Abstract

Lanthanide (Ln³⁺)-enriched upconversion nanoparticles (UCNPs) with high dopant concentrations have garnered significant attention due to their unique optical properties. However, their practical applications are hindered by the deleterious concentration quenching effect. Herein, through kinetic modeling of Er³⁺ excited-state dynamics employing energy diffusion theories, we demonstrate that concentration quenching in LiErF₄ UCNPs predominantly originates from long-range energy migration through the ⁴I_13/2 level toward surface and lattice defects, rather than the conventionally attributed cross-relaxation mechanism.

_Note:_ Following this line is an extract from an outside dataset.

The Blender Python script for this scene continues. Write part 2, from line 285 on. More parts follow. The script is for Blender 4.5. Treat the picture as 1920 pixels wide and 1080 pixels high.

Such migration-mediated energy dissipation can be effectively suppressed by the synergistic engineering strategies combining surface passivation, spatial confinement via a sandwiched LiYF₄@LiErF₄@LiYF₄ core-shell-shell architecture to restrict Er³⁺ migration, and incorporation of Tm³⁺ as energy trapping centers, boosting upconversion quantum yield from <0.01% to 2.29% (980 nm@70 W cm^-2). The established mechanistic framework and material design principles provide critical insights for engineering heavily doped UCNPs, particularly advancing their application potential in single-particle spectroscopy and optoelectronic nanodevices.